Now, my studio not just messy but having descended into actual dirtiness, is my nest; the creative place I go bursting with too many ideas and too much energy to fit the time constraints allowed by real world and real life. I still share it, but not everyday and not with everyone. Bliss. The front formerly-bead-making-classroom is now the home of Finley Point Soap Company. It will also soon hold the metalsmithing tools and the jeweler's bench currently tucked into the shipping room, and a single glass beadmaking station...

And

Life has taken some very interesting twists and turns and meandered through some thorny woods in the past couple of years. First, I got lost in the bowels of (writing) a book and that experience truly was like being swallowed whole and spat back out covered in smelly slime. It wasn't the people I worked with that made it so difficult...

As I read these posts there is something comforting about recognizing my continuing moth-like-ness: Even though I know I can't get to the light, and if I could it would fry me to a crispy (dead) critter, I keep battering myself against the glass in search of something... more.
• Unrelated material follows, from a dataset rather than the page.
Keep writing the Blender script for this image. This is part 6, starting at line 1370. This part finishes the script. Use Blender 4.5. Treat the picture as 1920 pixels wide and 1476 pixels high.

I am still over-enthused, over-committed, under-funded, and abundantly optimistic about life. I still try to plan and end up winging everything, and whatever I do, IT'S OKAY. No point in I-could've-done-it-this-way or I-could've-done-it-betters. It's over, move on, enjoy it, learn from it. Now off to plan the rest of the year ;-)

2 comments:

Bill said...

OK, reading this was cool. I missed your posts, honestly, but I got the point that you were swamped with everything you had to do. It's been nice seeing you post occasionally on FB, but those posts aren't the same as your blog was. Do what your creative spark prompts you to do, and we, your admiring public, will soak it all up!

Brenda Griffith said...

Aw, what a wonderful comment Bill! Makes me feel cherished, warm and fuzzy--don't tell my husband.